*PROVIDED DATA*.
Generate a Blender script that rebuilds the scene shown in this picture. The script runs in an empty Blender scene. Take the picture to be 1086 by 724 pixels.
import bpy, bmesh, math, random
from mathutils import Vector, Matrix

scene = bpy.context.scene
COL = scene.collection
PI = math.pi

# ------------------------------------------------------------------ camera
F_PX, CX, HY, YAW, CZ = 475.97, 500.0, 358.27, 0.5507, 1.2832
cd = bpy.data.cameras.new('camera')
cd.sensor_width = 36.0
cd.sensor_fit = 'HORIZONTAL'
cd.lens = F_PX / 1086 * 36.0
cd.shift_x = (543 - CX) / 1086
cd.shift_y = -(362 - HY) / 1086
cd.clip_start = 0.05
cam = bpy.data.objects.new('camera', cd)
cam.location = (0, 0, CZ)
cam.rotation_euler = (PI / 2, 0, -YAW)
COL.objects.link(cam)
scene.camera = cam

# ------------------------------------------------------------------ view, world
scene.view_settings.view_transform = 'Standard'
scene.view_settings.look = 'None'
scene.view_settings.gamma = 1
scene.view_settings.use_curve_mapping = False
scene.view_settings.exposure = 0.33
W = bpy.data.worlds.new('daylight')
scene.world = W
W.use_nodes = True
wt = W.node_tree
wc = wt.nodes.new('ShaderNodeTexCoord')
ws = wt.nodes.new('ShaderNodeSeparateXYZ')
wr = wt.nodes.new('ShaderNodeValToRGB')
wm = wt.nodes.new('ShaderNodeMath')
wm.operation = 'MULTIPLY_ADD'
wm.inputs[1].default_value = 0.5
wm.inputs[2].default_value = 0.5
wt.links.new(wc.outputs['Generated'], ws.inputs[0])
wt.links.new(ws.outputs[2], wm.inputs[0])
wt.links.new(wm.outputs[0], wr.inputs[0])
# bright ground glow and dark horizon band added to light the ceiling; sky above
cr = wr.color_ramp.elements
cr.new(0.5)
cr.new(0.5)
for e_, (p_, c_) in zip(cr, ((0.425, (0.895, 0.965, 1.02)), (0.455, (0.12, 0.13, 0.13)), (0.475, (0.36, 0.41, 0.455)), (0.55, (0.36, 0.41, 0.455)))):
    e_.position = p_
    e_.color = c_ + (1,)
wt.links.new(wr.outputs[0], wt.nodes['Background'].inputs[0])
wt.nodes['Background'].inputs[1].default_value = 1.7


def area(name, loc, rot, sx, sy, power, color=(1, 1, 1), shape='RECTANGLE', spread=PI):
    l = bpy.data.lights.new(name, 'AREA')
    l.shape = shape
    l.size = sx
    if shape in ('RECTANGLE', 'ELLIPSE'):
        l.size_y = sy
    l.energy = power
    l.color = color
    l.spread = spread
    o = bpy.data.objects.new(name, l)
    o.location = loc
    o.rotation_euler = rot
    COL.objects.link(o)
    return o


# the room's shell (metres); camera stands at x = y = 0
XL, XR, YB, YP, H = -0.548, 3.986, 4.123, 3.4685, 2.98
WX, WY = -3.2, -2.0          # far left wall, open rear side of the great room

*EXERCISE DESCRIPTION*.
Working from the material above, retype it in its entirety without change.

*SOLUTION TO THE PROBLEM*.
Generate a Blender script that rebuilds the scene shown in this picture. The script runs in an empty Blender scene. Take the picture to be 1086 by 724 pixels.
import bpy, bmesh, math, random
from mathutils import Vector, Matrix

scene = bpy.context.scene
COL = scene.collection
PI = math.pi

# ------------------------------------------------------------------ camera
F_PX, CX, HY, YAW, CZ = 475.97, 500.0, 358.27, 0.5507, 1.2832
cd = bpy.data.cameras.new('camera')
cd.sensor_width = 36.0
cd.sensor_fit = 'HORIZONTAL'
cd.lens = F_PX / 1086 * 36.0
cd.shift_x = (543 - CX) / 1086
cd.shift_y = -(362 - HY) / 1086
cd.clip_start = 0.05
cam = bpy.data.objects.new('camera', cd)
cam.location = (0, 0, CZ)
cam.rotation_euler = (PI / 2, 0, -YAW)
COL.objects.link(cam)
scene.camera = cam

# ------------------------------------------------------------------ view, world
scene.view_settings.view_transform = 'Standard'
scene.view_settings.look = 'None'
scene.view_settings.gamma = 1
scene.view_settings.use_curve_mapping = False
scene.view_settings.exposure = 0.33
W = bpy.data.worlds.new('daylight')
scene.world = W
W.use_nodes = True
wt = W.node_tree
wc = wt.nodes.new('ShaderNodeTexCoord')
ws = wt.nodes.new('ShaderNodeSeparateXYZ')
wr = wt.nodes.new('ShaderNodeValToRGB')
wm = wt.nodes.new('ShaderNodeMath')
wm.operation = 'MULTIPLY_ADD'
wm.inputs[1].default_value = 0.5
wm.inputs[2].default_value = 0.5
wt.links.new(wc.outputs['Generated'], ws.inputs[0])
wt.links.new(ws.outputs[2], wm.inputs[0])
wt.links.new(wm.outputs[0], wr.inputs[0])
# bright ground glow and dark horizon band added to light the ceiling; sky above
cr = wr.color_ramp.elements
cr.new(0.5)
cr.new(0.5)
for e_, (p_, c_) in zip(cr, ((0.425, (0.895, 0.965, 1.02)), (0.455, (0.12, 0.13, 0.13)), (0.475, (0.36, 0.41, 0.455)), (0.55, (0.36, 0.41, 0.455)))):
    e_.position = p_
    e_.color = c_ + (1,)
wt.links.new(wr.outputs[0], wt.nodes['Background'].inputs[0])
wt.nodes['Background'].inputs[1].default_value = 1.7


def area(name, loc, rot, sx, sy, power, color=(1, 1, 1), shape='RECTANGLE', spread=PI):
    l = bpy.data.lights.new(name, 'AREA')
    l.shape = shape
    l.size = sx
    if shape in ('RECTANGLE', 'ELLIPSE'):
        l.size_y = sy
    l.energy = power
    l.color = color
    l.spread = spread
    o = bpy.data.objects.new(name, l)
    o.location = loc
    o.rotation_euler = rot
    COL.objects.link(o)
    return o


# the room's shell (metres); camera stands at x = y = 0
XL, XR, YB, YP, H = -0.548, 3.986, 4.123, 3.4685, 2.98
WX, WY = -3.2, -2.0          # far left wall, open rear side of the great room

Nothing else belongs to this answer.